20070131

Once Upon a Time in Vancouver...

The last thing first-year university students expect to study in an English course at Simon Fraser University is a fairy tale. After all, having just recently been promoted from adolescent to young adult, shouldn’t they be given a chance to demonstrate their brilliance with a more mature text? Pauline Johnson disagrees with this outlook. Her short story “The Siwash Rock” is, after all, a typical fairy tale. It is complete with a Once Upon A Time (“it was thousands of years ago” [16]), a beautiful, brave and admired prince (“handsome boy chief… an excellent warrior… courageous man among men” [16]), a lovely girl that becomes his wife, and a seemingly-impossible triumph for a good cause. The story even ends with the couple living Happily Ever After: “from everlasting to everlasting” (18). This fairy tale must not be confused as fiction; for the two are distinctly separate: works of fiction provide insight to our own identities, whereas fairy tales do not possess the same appeal. I came into English 101 expecting to focus on fictional texts, not fairy tales, and for this reason Pauline Johnson’s “The Siwash Rock” is my least favorite addition to Vancouver Short Stories.

20070130

Hooray for Cliché: The Jade Peony

The Jade Peony was seven pages and ten minutes of my life that I desperately want back again.

Wayson Choy’s attempt at creating an emotional, heart-breaking account of the waning days of an old immigrant’s life comes off as clichéd and disconnected. The most painful part was the imagery, which, much of the time, was underdeveloped and vague in meaning. At best, the jade peony, which is important enough to Grandmama to become the title of the story, is mentioned as the centrepiece of a windchime that an old friend had given to her, and something that she “kept…always in her pocket, until her death.” (p. 120) While surely the author’s intention was for the jade peony to represent a magnificently beautiful thing that she treasured because it brightened her day, it mainly comes off as a symbol of materialism and superficiality, and did not spark much sympathy for me. The other image that struck me as relatively underdeveloped was the juggling magician. Perhaps the significance of teaching someone how to juggle is simply lost upon me, as I myself cannot do such a thing, but the description of this magician jumps from his abilities to strong emotional bonds without any sort of tangible, realistic connection (“He had been magician, acrobat, juggler, and some of the things he taught her she had absorbed and passed on to me...But above all, without realising it then, her hands conveyed to me the quality of their love.”). (p. 120)
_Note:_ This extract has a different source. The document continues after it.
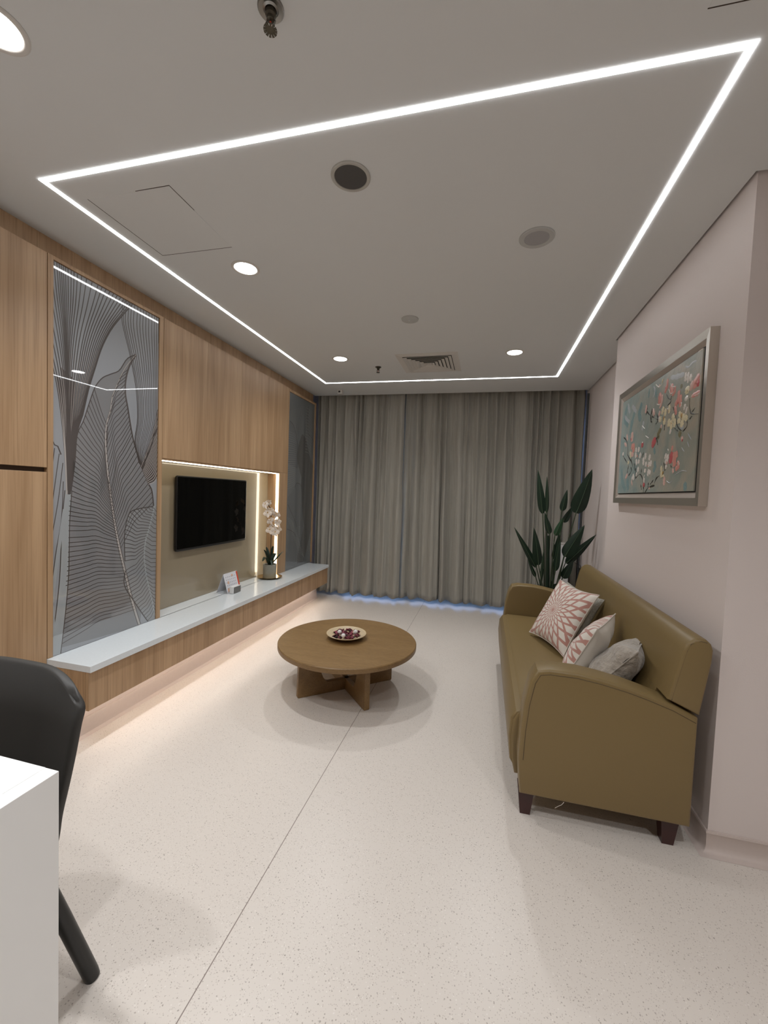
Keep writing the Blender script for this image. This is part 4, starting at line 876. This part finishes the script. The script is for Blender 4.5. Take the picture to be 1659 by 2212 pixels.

On top of the imagery, the characters were downright annoying. The family as a whole comes off as very obsessive with their social status, putting down Grandmama’s rummaging for pieces for her windchimes (“We are not poor…yet she and Sek-Lung poke through those awful things as if…they were beggars!”), and generally unsupportive and unhappy with their lives, as displayed by the children when they complain about their schoolwork incessantly, shortly after they’d complained about Grandmama. (p. 120, p. 122)

Lastly, perhaps I’d missed it, but nowhere could I find the part where Grandmama gives Sek-Lung the jade peony, as he plays around with it in his pocket at the closing of the story. Evidently, not only is Grandmama a dear old lady with a rummaging fetish, her grandson is also a bit of a thief.